Alone with only a double mic stand and his ukulele, Condon began the opening of “Elephant Gun,” and the crowd went wild. Aaron Arntz slowly joined in on accordion as Ben Lanz and Kyle Resnick joined in on trombone and trumpet, respectively. Bassist Paul Collins soon followed suit. Drummer Nick Petree came last, bringing the song and the audience to a crescendo.

Despite darker songs such as “The Akara,” “The Rip Tide” and “The Gulag Orkestar,” Beirut’s polka-inspired sound kept everyone on their feet, drawing it along like the tide. The biggest cheers came when Lanz and Resnick’s sweeping brass harmonies joined Condon’s flugelhorn to fill the room with an unforgettable atmospheric quality.

The entire set list was clearly thoughtfully selected. Their latest album, No No No, was released in September 2015. While overall it does not live up to the cinematic world sound of Beirut’s older discography, the new ones included in the set list (“Perth,” “Pacheco,” “No No No” and “So Allowed,” to name a few) merged seamlessly with the rest of the set and balanced out the grand backdrops of songs like “The Shrew.”

Typically a band of few words, the various technical difficulties that plagued the first third of the set led to a series of awkwardly funny jokes. While Condon was fiddling with his mic yet again, Lanz jumped in to comment on the band’s pre-show conversation.

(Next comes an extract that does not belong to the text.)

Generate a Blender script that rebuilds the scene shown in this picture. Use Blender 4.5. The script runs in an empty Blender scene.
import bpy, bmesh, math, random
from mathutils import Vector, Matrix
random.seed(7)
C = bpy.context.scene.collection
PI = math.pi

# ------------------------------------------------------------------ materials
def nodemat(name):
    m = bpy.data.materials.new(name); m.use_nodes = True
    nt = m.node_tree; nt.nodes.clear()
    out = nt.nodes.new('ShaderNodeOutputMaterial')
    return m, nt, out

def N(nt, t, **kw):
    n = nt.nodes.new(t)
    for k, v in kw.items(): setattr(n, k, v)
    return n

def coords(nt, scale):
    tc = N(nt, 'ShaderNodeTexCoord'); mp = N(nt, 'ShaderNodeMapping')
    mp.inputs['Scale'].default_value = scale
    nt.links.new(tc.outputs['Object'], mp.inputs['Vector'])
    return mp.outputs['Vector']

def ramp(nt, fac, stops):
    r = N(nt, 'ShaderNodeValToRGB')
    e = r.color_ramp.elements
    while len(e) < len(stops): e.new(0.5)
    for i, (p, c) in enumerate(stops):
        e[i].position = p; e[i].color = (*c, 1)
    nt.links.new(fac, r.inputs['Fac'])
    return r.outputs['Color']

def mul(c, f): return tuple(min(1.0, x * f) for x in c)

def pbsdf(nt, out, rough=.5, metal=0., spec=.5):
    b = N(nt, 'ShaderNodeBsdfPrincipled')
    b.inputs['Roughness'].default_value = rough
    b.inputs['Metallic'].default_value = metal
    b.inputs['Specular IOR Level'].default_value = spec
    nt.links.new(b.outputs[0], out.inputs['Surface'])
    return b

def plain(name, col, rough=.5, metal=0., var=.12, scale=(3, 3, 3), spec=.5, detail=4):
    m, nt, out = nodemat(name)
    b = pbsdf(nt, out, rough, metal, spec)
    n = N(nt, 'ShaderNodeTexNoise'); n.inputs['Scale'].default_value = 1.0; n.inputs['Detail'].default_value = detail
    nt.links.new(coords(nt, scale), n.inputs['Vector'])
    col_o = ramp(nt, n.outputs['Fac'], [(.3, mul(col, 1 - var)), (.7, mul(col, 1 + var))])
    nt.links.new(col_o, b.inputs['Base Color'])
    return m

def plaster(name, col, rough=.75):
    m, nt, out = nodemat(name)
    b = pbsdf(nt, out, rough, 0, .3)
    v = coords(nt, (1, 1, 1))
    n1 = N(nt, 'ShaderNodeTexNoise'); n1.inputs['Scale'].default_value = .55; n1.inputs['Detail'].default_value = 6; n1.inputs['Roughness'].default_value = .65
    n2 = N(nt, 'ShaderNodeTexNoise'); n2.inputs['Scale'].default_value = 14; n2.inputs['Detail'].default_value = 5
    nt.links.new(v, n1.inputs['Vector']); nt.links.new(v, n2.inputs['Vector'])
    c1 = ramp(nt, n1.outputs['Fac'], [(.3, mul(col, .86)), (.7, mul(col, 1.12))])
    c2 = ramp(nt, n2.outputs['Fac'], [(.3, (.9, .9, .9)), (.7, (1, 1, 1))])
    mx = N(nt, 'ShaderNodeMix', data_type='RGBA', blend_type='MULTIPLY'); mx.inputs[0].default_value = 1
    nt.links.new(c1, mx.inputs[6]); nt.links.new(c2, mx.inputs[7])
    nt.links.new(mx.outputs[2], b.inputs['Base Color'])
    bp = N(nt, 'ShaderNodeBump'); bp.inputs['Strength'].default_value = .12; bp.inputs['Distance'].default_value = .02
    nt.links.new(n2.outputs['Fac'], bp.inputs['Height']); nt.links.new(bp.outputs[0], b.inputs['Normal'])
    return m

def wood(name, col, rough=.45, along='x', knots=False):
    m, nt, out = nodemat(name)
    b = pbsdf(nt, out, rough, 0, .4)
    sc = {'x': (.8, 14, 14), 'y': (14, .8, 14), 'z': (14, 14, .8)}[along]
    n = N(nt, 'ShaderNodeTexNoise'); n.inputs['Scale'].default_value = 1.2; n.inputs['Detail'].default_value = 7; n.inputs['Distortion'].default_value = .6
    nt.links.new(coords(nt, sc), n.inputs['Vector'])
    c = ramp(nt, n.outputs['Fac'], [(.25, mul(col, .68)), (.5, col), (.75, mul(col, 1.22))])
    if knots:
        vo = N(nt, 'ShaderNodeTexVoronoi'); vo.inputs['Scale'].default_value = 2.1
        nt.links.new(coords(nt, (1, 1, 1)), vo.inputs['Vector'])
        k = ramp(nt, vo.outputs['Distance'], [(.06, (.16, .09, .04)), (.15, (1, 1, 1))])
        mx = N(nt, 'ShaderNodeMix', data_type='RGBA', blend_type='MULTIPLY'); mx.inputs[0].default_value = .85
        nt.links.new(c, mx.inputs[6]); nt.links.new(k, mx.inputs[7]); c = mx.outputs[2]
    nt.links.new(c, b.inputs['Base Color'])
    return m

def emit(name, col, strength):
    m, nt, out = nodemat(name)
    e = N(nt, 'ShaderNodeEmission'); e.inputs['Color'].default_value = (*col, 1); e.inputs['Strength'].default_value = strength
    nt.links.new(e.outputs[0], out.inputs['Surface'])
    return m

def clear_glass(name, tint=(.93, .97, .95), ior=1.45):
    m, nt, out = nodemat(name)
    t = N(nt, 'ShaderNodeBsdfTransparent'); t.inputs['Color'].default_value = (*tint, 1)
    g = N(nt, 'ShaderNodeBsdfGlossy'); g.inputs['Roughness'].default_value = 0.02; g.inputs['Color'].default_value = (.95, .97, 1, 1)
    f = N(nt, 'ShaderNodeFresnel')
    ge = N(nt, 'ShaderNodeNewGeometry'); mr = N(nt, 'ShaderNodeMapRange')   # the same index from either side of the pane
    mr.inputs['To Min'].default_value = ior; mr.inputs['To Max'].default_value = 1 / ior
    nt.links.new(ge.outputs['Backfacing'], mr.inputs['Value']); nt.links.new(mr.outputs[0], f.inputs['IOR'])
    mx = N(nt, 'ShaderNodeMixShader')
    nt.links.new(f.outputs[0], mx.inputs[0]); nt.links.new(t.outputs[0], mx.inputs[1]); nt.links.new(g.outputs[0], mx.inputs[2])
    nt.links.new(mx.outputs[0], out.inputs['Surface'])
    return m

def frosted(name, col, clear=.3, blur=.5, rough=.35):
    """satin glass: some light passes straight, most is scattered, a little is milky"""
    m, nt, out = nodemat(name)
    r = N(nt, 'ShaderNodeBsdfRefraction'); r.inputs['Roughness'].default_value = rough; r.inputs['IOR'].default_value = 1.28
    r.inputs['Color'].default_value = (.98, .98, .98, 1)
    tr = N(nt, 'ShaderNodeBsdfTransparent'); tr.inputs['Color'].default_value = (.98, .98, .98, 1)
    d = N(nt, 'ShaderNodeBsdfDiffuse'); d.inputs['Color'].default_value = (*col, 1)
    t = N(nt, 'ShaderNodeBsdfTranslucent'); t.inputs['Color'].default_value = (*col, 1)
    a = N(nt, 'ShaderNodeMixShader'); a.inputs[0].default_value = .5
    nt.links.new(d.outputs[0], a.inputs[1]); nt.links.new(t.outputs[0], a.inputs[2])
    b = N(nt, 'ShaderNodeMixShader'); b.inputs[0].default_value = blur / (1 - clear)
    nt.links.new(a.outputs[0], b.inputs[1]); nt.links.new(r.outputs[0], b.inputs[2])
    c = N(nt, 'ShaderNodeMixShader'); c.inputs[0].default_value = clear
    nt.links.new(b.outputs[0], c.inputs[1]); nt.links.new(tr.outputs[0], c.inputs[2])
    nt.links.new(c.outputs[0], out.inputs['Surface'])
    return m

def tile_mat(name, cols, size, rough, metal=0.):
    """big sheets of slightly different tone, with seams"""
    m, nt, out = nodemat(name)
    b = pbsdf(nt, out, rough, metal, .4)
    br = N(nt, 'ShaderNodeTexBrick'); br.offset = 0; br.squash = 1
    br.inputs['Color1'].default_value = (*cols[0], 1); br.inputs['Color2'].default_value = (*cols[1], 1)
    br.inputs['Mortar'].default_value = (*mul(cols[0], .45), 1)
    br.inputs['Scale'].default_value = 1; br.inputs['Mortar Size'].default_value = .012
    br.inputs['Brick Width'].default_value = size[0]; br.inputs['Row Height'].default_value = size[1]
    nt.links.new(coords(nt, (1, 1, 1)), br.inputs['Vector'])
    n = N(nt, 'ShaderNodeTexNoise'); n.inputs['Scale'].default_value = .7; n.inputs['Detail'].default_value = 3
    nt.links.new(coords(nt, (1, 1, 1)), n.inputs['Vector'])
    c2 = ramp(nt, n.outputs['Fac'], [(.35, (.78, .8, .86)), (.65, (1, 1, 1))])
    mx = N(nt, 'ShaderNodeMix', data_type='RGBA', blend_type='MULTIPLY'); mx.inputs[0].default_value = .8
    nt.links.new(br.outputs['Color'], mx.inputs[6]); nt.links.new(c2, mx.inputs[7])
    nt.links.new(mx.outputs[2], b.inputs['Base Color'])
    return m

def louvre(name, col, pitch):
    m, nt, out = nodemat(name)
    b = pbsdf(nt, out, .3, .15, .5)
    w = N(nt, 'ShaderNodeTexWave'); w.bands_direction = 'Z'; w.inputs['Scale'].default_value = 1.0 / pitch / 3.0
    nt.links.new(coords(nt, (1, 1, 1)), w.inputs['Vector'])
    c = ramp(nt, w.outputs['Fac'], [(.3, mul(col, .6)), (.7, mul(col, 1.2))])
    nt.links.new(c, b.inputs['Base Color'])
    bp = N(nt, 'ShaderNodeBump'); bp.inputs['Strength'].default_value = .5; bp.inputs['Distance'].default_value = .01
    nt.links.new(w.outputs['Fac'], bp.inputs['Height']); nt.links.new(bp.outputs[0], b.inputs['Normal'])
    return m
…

“We had a conversation before going on stage about our first concerts that we weren’t dragged to, you know? Our manager won with Bananarama,” he said.

After crooning lyrics like “In a city where nobody hears / A bird’s call fine fine winter’s here again” and almost wailing the chorus, “He’s the only one who knows the words” to “The Peacock,” a heavier song, Condon immediately lifted the mood.

“That’s an old Mexican drinking song,” he said before he drank a huge swig of water.

“Nantes” was the surprise song of the evening. While already a slower, more contemplative song, it was stripped soothing yet operatic voice to engulf the audience with his words.

“And in a year, a year or so / this will slip into the sea / Well it’s been a long time, long time now / since I’ve seen you smile,” he sang in “Nantes.”

The evening ended with a four-part, powerhouse encore of “Cocek,” “The Gulag Orkestar,” “In the Mausoleum” and “The Flying Club Cup.” An instrumental cover of “Cocek” was a crowd-pleaser and showcased the individual talents of each band member.

With energetic solos from Lanz, Resnick and Arntz, the song completely revitalized the energy in the room, ultimately leaving the crowd cheering for a long time, hoping for another encore.

Beirut, a band that does not rely on slick guitar riffs or acrobatic drummers, managed to captivate the audience with their unique and unmistakable sound. After a three-year hiatus, Beirut has come back stronger than ever. Nine years after the band’s formation, Condon is still armed with his tiny ukelele, charming audiences around the globe.